The exercise –
Repeat exactly what appears from the opening line of the listing to the line with "from mathutils import Vector, Matrix, Euler", inclusive.
— BEGIN Material for this task —
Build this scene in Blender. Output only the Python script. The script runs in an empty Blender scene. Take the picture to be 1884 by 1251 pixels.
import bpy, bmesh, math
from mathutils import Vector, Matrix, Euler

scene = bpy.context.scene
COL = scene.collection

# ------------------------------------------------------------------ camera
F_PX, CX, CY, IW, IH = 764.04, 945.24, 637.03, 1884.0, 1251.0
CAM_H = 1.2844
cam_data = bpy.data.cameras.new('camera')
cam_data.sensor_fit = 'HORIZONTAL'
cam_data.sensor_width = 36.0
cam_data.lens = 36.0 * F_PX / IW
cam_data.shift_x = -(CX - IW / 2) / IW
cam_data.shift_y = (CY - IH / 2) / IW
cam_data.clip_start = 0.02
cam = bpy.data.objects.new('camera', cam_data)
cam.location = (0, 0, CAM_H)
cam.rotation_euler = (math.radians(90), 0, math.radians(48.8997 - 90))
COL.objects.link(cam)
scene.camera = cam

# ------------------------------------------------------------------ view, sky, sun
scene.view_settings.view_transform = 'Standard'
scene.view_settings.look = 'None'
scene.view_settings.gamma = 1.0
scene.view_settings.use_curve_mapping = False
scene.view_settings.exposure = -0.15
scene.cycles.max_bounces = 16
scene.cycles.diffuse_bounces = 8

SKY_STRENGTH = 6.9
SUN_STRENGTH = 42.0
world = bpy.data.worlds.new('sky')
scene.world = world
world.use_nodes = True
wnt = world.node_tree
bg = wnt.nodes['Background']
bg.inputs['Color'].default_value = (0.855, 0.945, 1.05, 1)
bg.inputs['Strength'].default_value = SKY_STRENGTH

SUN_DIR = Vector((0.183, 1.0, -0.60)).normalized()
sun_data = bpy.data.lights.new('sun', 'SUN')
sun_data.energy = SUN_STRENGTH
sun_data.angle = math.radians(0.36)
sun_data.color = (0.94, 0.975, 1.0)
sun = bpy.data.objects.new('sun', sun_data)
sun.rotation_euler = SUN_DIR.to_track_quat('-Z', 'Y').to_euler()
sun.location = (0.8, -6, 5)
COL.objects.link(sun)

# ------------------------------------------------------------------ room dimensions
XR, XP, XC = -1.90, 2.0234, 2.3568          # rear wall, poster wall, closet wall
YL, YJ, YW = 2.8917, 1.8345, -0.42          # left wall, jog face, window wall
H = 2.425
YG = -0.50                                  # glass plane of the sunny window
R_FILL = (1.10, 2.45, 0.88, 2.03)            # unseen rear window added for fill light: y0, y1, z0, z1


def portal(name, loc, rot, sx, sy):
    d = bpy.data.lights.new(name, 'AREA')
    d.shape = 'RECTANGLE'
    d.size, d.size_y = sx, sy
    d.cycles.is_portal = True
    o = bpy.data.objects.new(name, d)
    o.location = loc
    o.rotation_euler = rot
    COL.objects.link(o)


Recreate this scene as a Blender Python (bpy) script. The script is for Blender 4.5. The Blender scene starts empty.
— END Material for this task —
Exercise response –
Build this scene in Blender. Output only the Python script. The script runs in an empty Blender scene. Take the picture to be 1884 by 1251 pixels.
import bpy, bmesh, math
from mathutils import Vector, Matrix, Euler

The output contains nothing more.